Jazz in Chicago was at one time a life blood, a force of unrepentant innovation and creative spirit. Louis Armstrong cut Chicagoan’s domes in half with blazing solos, Miles Davis plugged the nickel with post bop madness, and Maurice White slapped the tubs in the Ramsey Louis Trio before going on to form Earth Wind and Fire. Chicago is a town of improvisation. One has to improvise in a city so diverse, yet so culturally segregated. In 2009, there is a new breed of young lions firmly placing Chicago jazz on the map.

Jeff Parker, a Berkley School of Music graduate, and one time record store clerk, has been slugging through the Chicago jazz and improvised music scene for well over a decade. The guitarist has worked as a sideman in countless jazz groups, and in the late 90s he helped introduced a generation of indie-rockers to jazz via his tenure in the super-group Tortoise. Parker is a guitarist of incredible tone, skill and feel. He sites A Tribe Called Quest, Charlie Parker, Harold Land, Sun-Ra, Sonny Clark, and Hank Williams as some of his favorite artists. Parker’s guitar playing is not filled with the pompous solos, or smooth jazz goo found in many jazz guitarist’s play books. To watch Jeff Parker solo is to watch a process of organic self discovery. Each note is new, exciting, frightening and unexpected. Parker remains one of the least virtuosic virtuosos in Chicago jazz. Chicago's Thrill Jockey Records has released a handful of Parker's recordings, including The Relatives and Like Coping. When not playing jazz or improvising, Parker often experiments with beat making and instrumental hip hop. His beats are playful, jazzy and childlike in their funkiness. There is a definite nod to modern beat masters like Madlib and J-Dilla in his unique instrumental pastiche.

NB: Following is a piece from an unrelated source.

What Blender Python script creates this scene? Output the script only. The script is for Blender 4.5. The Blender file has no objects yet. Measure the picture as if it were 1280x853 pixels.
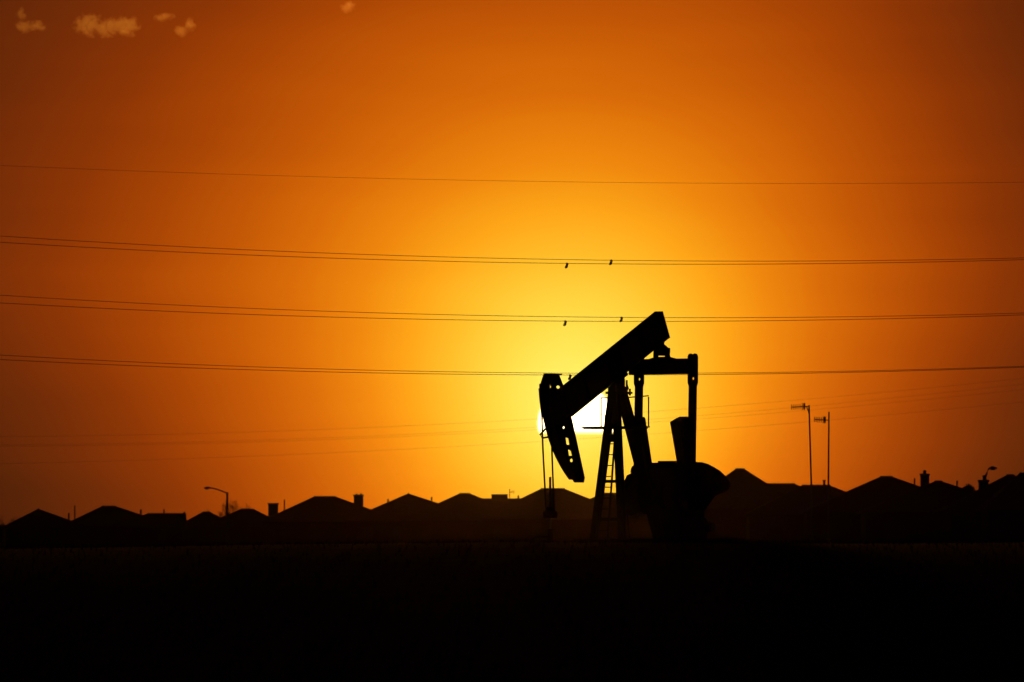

Parker continues to perform with artists such as Scott Amendola, Charlie Hunter, Chad Taylor, Rob Mazurek, and Tortoise. Those unfamiliar with Parker's playing will have the opportunity to see him at the Pitchfork Music Festival in Chicago, where he will join Tortoise for a rare live performance. Parker and Tortoise perform at the Pitchfork Music Festival on July 17 at 8pm.